TASK DIRECTIONS. It is required that all of the data be written out exactly.

— Start SUPPLIED INFORMATION —

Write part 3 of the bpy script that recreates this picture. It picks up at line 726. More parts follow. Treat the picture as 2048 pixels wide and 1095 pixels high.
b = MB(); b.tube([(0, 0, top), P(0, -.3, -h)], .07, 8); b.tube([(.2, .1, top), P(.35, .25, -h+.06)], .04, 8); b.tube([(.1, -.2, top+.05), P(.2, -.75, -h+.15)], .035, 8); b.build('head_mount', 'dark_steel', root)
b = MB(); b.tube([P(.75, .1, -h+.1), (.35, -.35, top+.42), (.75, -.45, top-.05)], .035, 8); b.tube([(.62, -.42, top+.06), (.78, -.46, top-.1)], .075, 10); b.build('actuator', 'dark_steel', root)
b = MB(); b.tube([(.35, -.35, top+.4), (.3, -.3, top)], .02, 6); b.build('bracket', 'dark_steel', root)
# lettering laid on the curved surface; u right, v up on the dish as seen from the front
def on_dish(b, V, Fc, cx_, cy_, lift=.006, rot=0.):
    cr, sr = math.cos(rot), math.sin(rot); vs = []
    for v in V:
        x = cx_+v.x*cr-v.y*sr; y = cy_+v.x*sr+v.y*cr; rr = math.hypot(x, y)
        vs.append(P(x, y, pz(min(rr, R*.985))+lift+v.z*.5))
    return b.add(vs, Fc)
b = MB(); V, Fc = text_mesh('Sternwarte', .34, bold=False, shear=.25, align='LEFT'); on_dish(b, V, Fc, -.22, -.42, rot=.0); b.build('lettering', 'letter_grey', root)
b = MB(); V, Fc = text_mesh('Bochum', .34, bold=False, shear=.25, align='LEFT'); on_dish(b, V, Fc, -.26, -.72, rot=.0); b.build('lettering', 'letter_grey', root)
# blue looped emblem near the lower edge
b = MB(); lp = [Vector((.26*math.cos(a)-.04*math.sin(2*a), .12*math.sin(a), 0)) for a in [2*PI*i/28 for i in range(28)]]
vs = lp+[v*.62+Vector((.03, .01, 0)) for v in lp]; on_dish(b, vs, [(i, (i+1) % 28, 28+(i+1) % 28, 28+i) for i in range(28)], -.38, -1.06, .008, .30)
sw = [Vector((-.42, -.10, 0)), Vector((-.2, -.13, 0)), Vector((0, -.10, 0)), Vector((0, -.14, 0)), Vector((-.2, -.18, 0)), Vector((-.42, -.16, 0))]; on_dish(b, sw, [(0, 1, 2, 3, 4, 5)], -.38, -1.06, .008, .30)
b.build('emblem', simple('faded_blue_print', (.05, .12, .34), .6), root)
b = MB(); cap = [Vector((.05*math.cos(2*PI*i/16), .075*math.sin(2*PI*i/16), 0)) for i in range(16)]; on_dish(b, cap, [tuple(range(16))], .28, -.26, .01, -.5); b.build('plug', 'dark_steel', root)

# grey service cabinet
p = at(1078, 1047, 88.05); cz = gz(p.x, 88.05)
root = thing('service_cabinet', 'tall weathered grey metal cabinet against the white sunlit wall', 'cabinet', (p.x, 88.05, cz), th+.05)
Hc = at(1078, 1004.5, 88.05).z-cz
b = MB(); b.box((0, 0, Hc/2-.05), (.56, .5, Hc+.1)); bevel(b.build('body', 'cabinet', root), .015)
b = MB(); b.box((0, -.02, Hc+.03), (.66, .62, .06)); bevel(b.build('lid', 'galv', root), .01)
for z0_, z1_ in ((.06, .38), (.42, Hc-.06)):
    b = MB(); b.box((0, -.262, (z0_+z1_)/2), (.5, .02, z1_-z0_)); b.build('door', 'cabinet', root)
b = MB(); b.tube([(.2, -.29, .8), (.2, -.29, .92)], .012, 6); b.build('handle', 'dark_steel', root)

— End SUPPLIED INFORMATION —

EXERCISE SOLUTION.
Write part 3 of the bpy script that recreates this picture. It picks up at line 726. More parts follow. Treat the picture as 2048 pixels wide and 1095 pixels high.
b = MB(); b.tube([(0, 0, top), P(0, -.3, -h)], .07, 8); b.tube([(.2, .1, top), P(.35, .25, -h+.06)], .04, 8); b.tube([(.1, -.2, top+.05), P(.2, -.75, -h+.15)], .035, 8); b.build('head_mount', 'dark_steel', root)
b = MB(); b.tube([P(.75, .1, -h+.1), (.35, -.35, top+.42), (.75, -.45, top-.05)], .035, 8); b.tube([(.62, -.42, top+.06), (.78, -.46, top-.1)], .075, 10); b.build('actuator', 'dark_steel', root)
b = MB(); b.tube([(.35, -.35, top+.4), (.3, -.3, top)], .02, 6); b.build('bracket', 'dark_steel', root)
# lettering laid on the curved surface; u right, v up on the dish as seen from the front
def on_dish(b, V, Fc, cx_, cy_, lift=.006, rot=0.):
    cr, sr = math.cos(rot), math.sin(rot); vs = []
    for v in V:
        x = cx_+v.x*cr-v.y*sr; y = cy_+v.x*sr+v.y*cr; rr = math.hypot(x, y)
        vs.append(P(x, y, pz(min(rr, R*.985))+lift+v.z*.5))
    return b.add(vs, Fc)
b = MB(); V, Fc = text_mesh('Sternwarte', .34, bold=False, shear=.25, align='LEFT'); on_dish(b, V, Fc, -.22, -.42, rot=.0); b.build('lettering', 'letter_grey', root)
b = MB(); V, Fc = text_mesh('Bochum', .34, bold=False, shear=.25, align='LEFT'); on_dish(b, V, Fc, -.26, -.72, rot=.0); b.build('lettering', 'letter_grey', root)
# blue looped emblem near the lower edge
b = MB(); lp = [Vector((.26*math.cos(a)-.04*math.sin(2*a), .12*math.sin(a), 0)) for a in [2*PI*i/28 for i in range(28)]]
vs = lp+[v*.62+Vector((.03, .01, 0)) for v in lp]; on_dish(b, vs, [(i, (i+1) % 28, 28+(i+1) % 28, 28+i) for i in range(28)], -.38, -1.06, .008, .30)
sw = [Vector((-.42, -.10, 0)), Vector((-.2, -.13, 0)), Vector((0, -.10, 0)), Vector((0, -.14, 0)), Vector((-.2, -.18, 0)), Vector((-.42, -.16, 0))]; on_dish(b, sw, [(0, 1, 2, 3, 4, 5)], -.38, -1.06, .008, .30)
b.build('emblem', simple('faded_blue_print', (.05, .12, .34), .6), root)
b = MB(); cap = [Vector((.05*math.cos(2*PI*i/16), .075*math.sin(2*PI*i/16), 0)) for i in range(16)]; on_dish(b, cap, [tuple(range(16))], .28, -.26, .01, -.5); b.build('plug', 'dark_steel', root)

# grey service cabinet
p = at(1078, 1047, 88.05); cz = gz(p.x, 88.05)
root = thing('service_cabinet', 'tall weathered grey metal cabinet against the white sunlit wall', 'cabinet', (p.x, 88.05, cz), th+.05)
Hc = at(1078, 1004.5, 88.05).z-cz
b = MB(); b.box((0, 0, Hc/2-.05), (.56, .5, Hc+.1)); bevel(b.build('body', 'cabinet', root), .015)
b = MB(); b.box((0, -.02, Hc+.03), (.66, .62, .06)); bevel(b.build('lid', 'galv', root), .01)
for z0_, z1_ in ((.06, .38), (.42, Hc-.06)):
    b = MB(); b.box((0, -.262, (z0_+z1_)/2), (.5, .02, z1_-z0_)); b.build('door', 'cabinet', root)
b = MB(); b.tube([(.2, -.29, .8), (.2, -.29, .92)], .012, 6); b.build('handle', 'dark_steel', root)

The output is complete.